Chat Room- Get With the Program, Part 2
Wired summer reading programs that really work
By Walter Minkel -- School Library Journal, 12/1/2001
In July, I wrote about why public libraries needed to offer their summer reading programs (SRPs) online . Kids could register for the program onsite or offsite—anywhere there is a computer—and participate even if they spend a chunk of the summer far away from their home library. However, the idea makes some librarians uncomfortable. Some feel SRPs and technology don't mix, and that giving kids the option of participating in the SRP online means that they won't come into the building.
Other librarians have moved past those anxieties, however, to experiment with wired SRPs, and have discovered that they work just fine. In some cases, the steps are tentative; in others, librarians have rushed right in.
On the September day I visited the incredibly busy Flushing branch of the Queens Borough (NY) Public Library, it was a school holiday, and the place was jammed with kids and parents from many countries, speaking many languages. Nancy Titolo, the branch's youth services supervisor, says the size of the immigrant population in Flushing means that a significant number of children spend much of the summer elsewhere. "When we announced our summer program," Titolo says, "I kept hearing, 'Can we join? We're going to India to visit our grandparents.'" She learned that wherever the kids were headed, e-mail was often available. "The answer was screamingly obvious," Titolo says. "E-mail participation."
The staff set up an account for the program on Hotmail, and whenever kids said they'd be going away, staff members gave them the address. Because no special publicity went into the 2001 program, only a small but faithful group of traveling kids participated, sending in the names of books they read, along with book reports and reviews. When the e-mail messages arrived from the readers, staff printed out the reports and filed them, and when the participants returned to Flushing Library, they received copies of the printouts and gave them to their teachers as evidence of how many books they had read. (In local elementary schools, students are required to read at least 25 books a year.) Titolo plans to revive and expand the e-mail program in 2002, and publicize it through the library's calendar of events, along with an address link, on the library Web site.

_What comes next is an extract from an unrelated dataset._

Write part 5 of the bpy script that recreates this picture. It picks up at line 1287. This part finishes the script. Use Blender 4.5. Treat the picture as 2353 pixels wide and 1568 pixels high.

Phyllis Saunders and her staff at Arizona's Chandler Public Library run a year-round teen reading program online. Her Teen Matrix site (library.ci.chandler.az.us/Teenmatrix/teenmatrix.htm ) says simply, "Read and Win!" Middle- and high- schoolers can sign up at the site and submit an entry slip online (or on paper) for each hour of reading they do. After at least five hours of reading, they're eligible to win movie tickets donated by a local theater chain. The library notifies the winners by postcard, and the teens come in to pick up their tickets. "We're making the reading fun and convenient," says Saunders. She says the program has been successful because the staff makes it a priority to visit every junior high school to promote the program. So far, more than 700 teens have participated.
Saunders has considered an online program for younger children, too. But she's hesitant because, she says, "We have parents who feel uncomfortable with their kids online." Minnesota's Hennepin County Library (HCL), however, goes further than most libraries with its all-ages summer reading Web site. If you have ever thought about getting serious with an SRP site, look at HCL's Summer Fun 2001 interactive site (www.hennepin.lib.mn.us/kid/summer), which uses graphics by illustrator Lane Smith to lure kids into an inspiring selection of games and activities. The site offers: booklists, opportunities for kids to write book reviews and rate books, and contests with prizes. Smith answered questions, sent in by participants, online. But I'm particularly taken by how kids could sign up to keep their reading record online—a harbinger of what every library will probably be doing one day. Only 81 kids kept online reading records this past summer, but Marilyn Turner, manager of HCL's "eLibrary" and the SRP site, feels that was because the program was an experiment and staff kept publicity to a minimum. "Next summer," she says, "we'll really publicize it."
Automated SRPs let kids in our scattered society establish links to their libraries, and allow libraries to give them the encouragement they need. And when I asked the librarians in Flushing, Chandler, and Hennepin County whether they had seen fewer kids in the building, all said without hesitation that they'd seen more kids than ever.